Embrace your enemy with Beethoven and Pärt

French pianist, Hélène Grimaud, has taken the theme of escape from pain and sadness for her debut DG disc, Credo

Composer: Beethoven, Pärt, Corigliano
Repertoire: Piano Sonata No.17 (Beethoven); Credo for piano, mixed choir and orchestra (Pärt); Fantasia on an ostinato for solo piano (Corigliano)
Artists: Hélène Grimaud (piano), Swedish Radio SO/Esa-Pekka Salonen
Rating: 5/5
Genre: Instrumental/Orchestral
Label: DG 471 769-2

Grimaud’s debut DG recording features one blazing masterpiece (the ‘Tempest’ Sonata), one honourable failure (the Choral Fantasy), and two contemporary works of striking spiritual intensity. The Corigliano embraces a reference to Beethoven’s Seventh, the Pärt mirrors Beethoven’s message of transcendence through pain onto a higher plane of existence. However, the works are very different.
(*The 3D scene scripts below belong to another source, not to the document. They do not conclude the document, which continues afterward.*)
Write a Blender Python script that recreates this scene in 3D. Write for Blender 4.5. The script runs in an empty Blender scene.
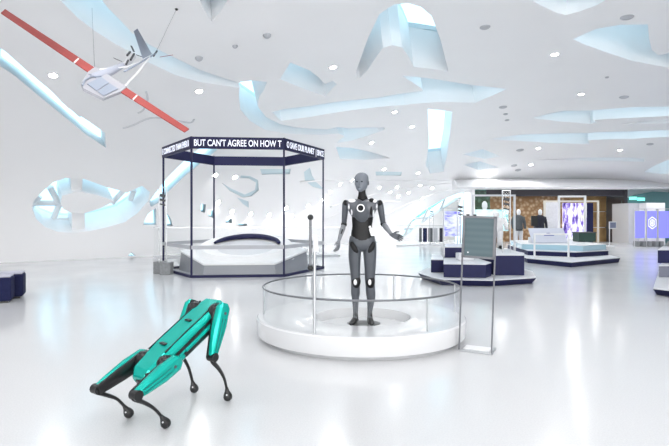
import bpy, bmesh, math, random
from mathutils import Vector, Matrix
from mathutils.bvhtree import BVHTree
from mathutils.geometry import tessellate_polygon

random.seed(7)
PI = math.pi
F = 502.0            # focal length in pixels of a 669 px wide frame
CX, HY, EYE = 334.5, 218.0, 1.38
scene = bpy.context.scene
COL = scene.collection

# ------------------------------------------------------------------ camera
cam_data = bpy.data.cameras.new('camera')
cam = bpy.data.objects.new('camera', cam_data)
COL.objects.link(cam)
cam.location = (0, 0, EYE)
cam.rotation_euler = (PI / 2, 0, 0)
cam_data.sensor_width = 36
cam_data.lens = F * 36 / 669
cam_data.shift_y = -(223 - HY) / 669
cam_data.clip_end = 300
scene.camera = cam

# ------------------------------------------------------------------ view and world
scene.view_settings.view_transform = 'Standard'
scene.view_settings.look = 'None'
scene.view_settings.exposure = 0.55
scene.view_settings.gamma = 1.0
scene.view_settings.use_curve_mapping = False

world = bpy.data.worlds.new('sky')
scene.world = world
world.use_nodes = True
nt = world.node_tree
nt.nodes.clear()
tc = nt.nodes.new('ShaderNodeTexCoord')
sep = nt.nodes.new('ShaderNodeSeparateXYZ')
nt.links.new(tc.outputs['Generated'], sep.inputs[0])
rampz = nt.nodes.new('ShaderNodeValToRGB')          # elevation
rampz.color_ramp.elements[0].position = 0.0
rampz.color_ramp.elements[0].color = (0.46, 0.70, 0.82, 1)
rampz.color_ramp.elements[1].position = 0.75
rampz.color_ramp.elements[1].color = (0.62, 0.83, 0.93, 1)
nt.links.new(sep.outputs['Z'], rampz.inputs[0])
mapy = nt.nodes.new('ShaderNodeMapRange')            # sky dimmed to grey behind the camera, to weaken frontal light
mapy.inputs['From Min'].default_value = 0.15
mapy.inputs['From Max'].default_value = -0.45
nt.links.new(sep.outputs['Y'], mapy.inputs['Value'])
mixw = nt.nodes.new('ShaderNodeMix')
mixw.data_type = 'RGBA'
mixw.inputs['B'].default_value = (0.17, 0.17, 0.175, 1)
nt.links.new(mapy.outputs[0], mixw.inputs['Factor'])
nt.links.new(rampz.outputs[0], mixw.inputs['A'])
bg = nt.nodes.new('ShaderNodeBackground')
bg.inputs['Strength'].default_value = 2.3
nt.links.new(mixw.outputs['Result'], bg.inputs['Color'])
wo = nt.nodes.new('ShaderNodeOutputWorld')
nt.links.new(bg.outputs[0], wo.inputs[0])


def area_light(name, loc, rot, sx, sy, power, color=(1, 1, 1)):
    l = bpy.data.lights.new(name, 'AREA')
    l.shape = 'RECTANGLE'
    l.size, l.size_y, l.energy, l.color = sx, sy, power, color
    o = bpy.data.objects.new(name, l)
    COL.objects.link(o)
    o.location, o.rotation_euler = loc, rot
    return o


# fill light added behind the camera for the ceiling; rows of downlights further in
area_light('rear_fill_light', (3, -8.5, 2.2), (PI / 2 + 0.85, 0, 0), 24, 4, 1900, (1.0, 0.99, 0.97))


def beam(p, power, cone=150, size=0.1):
    l = bpy.data.lights.new('downlight_and_fill_beam', 'SPOT')
    l.energy, l.spot_size, l.spot_blend, l.shadow_soft_size = power, math.radians(cone), 0.6, size
    l.color = (1, 0.985, 0.97)
    o = bpy.data.objects.new('downlight_and_fill_beam', l)
    COL.objects.link(o)
    o.location = p


BEAM = 125
for x_ in (-7, -3, 1, 5, 9, 14):
    for y_ in (-1, 3, 7):
        beam((x_, y_, 5.0 if x_ > -5 and x_ < 12 else 4.0), BEAM * 0.6)
for p_ in ((10, 21, 4.3), (15, 20, 4.2), (19, 21, 3.2), (13, 25, 3.6), (17.5, 25, 3.2), (8, 24, 3.9)): beam(p_, BEAM * 0.55, 175)  # fill beams added without fittings to brighten the far right ceiling
scene.cycles.diffuse_bounces = 6


# ------------------------------------------------------------------ materials
def mat(name, color, rough=0.5, metal=0.0, spec=0.5, coat=0.0, var=0.0, scale=8.0, bump=0.0, emit=None, estr=0.0, alpha=1.0):
    m = bpy.data.materials.new(name)
    m.use_nodes = True
    n, l = m.node_tree.nodes, m.node_tree.links
    b = n['Principled BSDF']
    c = (*color, 1)
    b.inputs['Base Color'].default_value = c
    b.inputs['Roughness'].default_value = rough
    b.inputs['Metallic'].default_value = metal
    b.inputs['Specular IOR Level'].default_value = spec
    b.inputs['Coat Weight'].default_value = coat
    b.inputs['Alpha'].default_value = alpha
    if emit:
        b.inputs['Emission Color'].default_value = (*emit, 1)
        b.inputs['Emission Strength'].default_value = estr
    if var or bump:
        t = n.new('ShaderNodeTexCoord')
        no = n.new('ShaderNodeTexNoise')
        no.inputs['Scale'].default_value = scale
        no.inputs['Detail'].default_value = 3
        l.new(t.outputs['Object'], no.inputs['Vector'])
        if var:
            r = n.new('ShaderNodeValToRGB')
            r.color_ramp.elements[0].position = 0.3
            r.color_ramp.elements[1].position = 0.7
            r.color_ramp.elements[0].color = (*[max(0, v * (1 - var)) for v in color], 1)
            r.color_ramp.elements[1].color = (*[min(1, v * (1 + var)) for v in color], 1)
            l.new(no.outputs['Fac'], r.inputs[0])
            l.new(r.outputs[0], b.inputs['Base Color'])
        if bump:
            bp = n.new('ShaderNodeBump')
            bp.inputs['Strength'].default_value = bump
            l.new(no.outputs['Fac'], bp.inputs['Height'])
            l.new(bp.outputs[0], b.inputs['Normal'])
    return m


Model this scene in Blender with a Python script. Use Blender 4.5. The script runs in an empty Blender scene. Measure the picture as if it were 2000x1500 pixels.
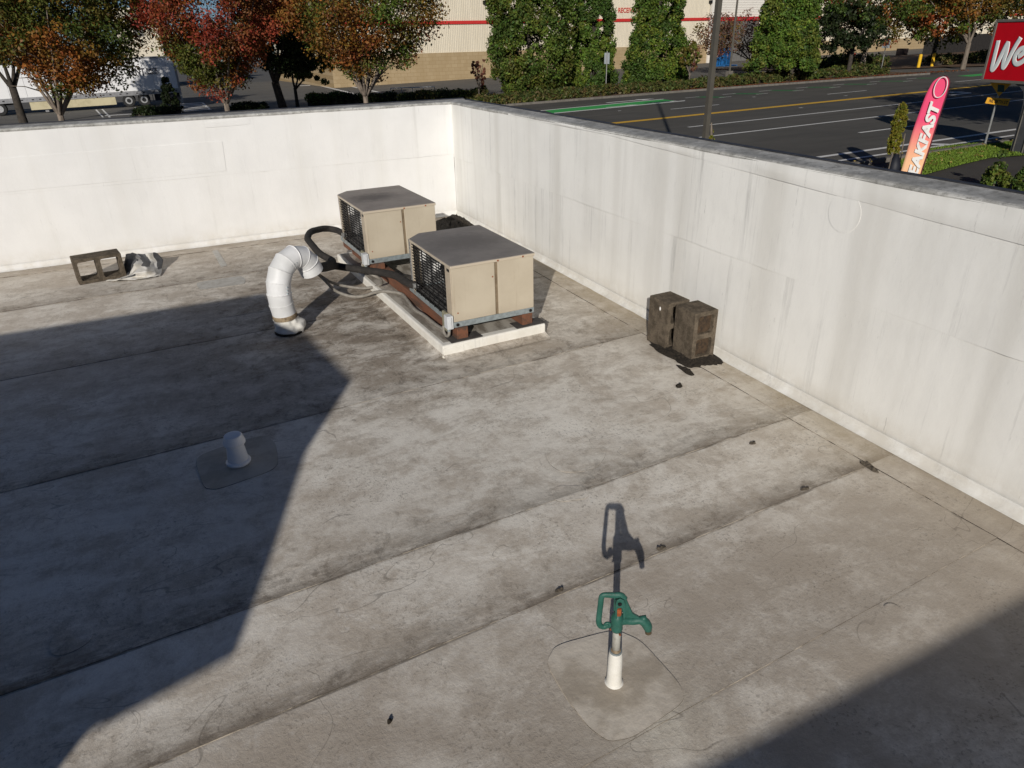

While Beethoven rails against 18th-century Classicism, Pärt and Corigliano elicit soundworlds of a highly personal, though hardly revolutionary, nature. Grimaud probes the ‘Tempest’ Sonata with such acuity that the outer movements are transformed from a blaze of angst-fuelled intensity into arresting statements of modernity, and the Choral Fantasy emerges sounding like the masterpiece that, on paper, it certainly isn’t. I can live without the couplings, but Grimaud’s Beethoven cries out to be heard.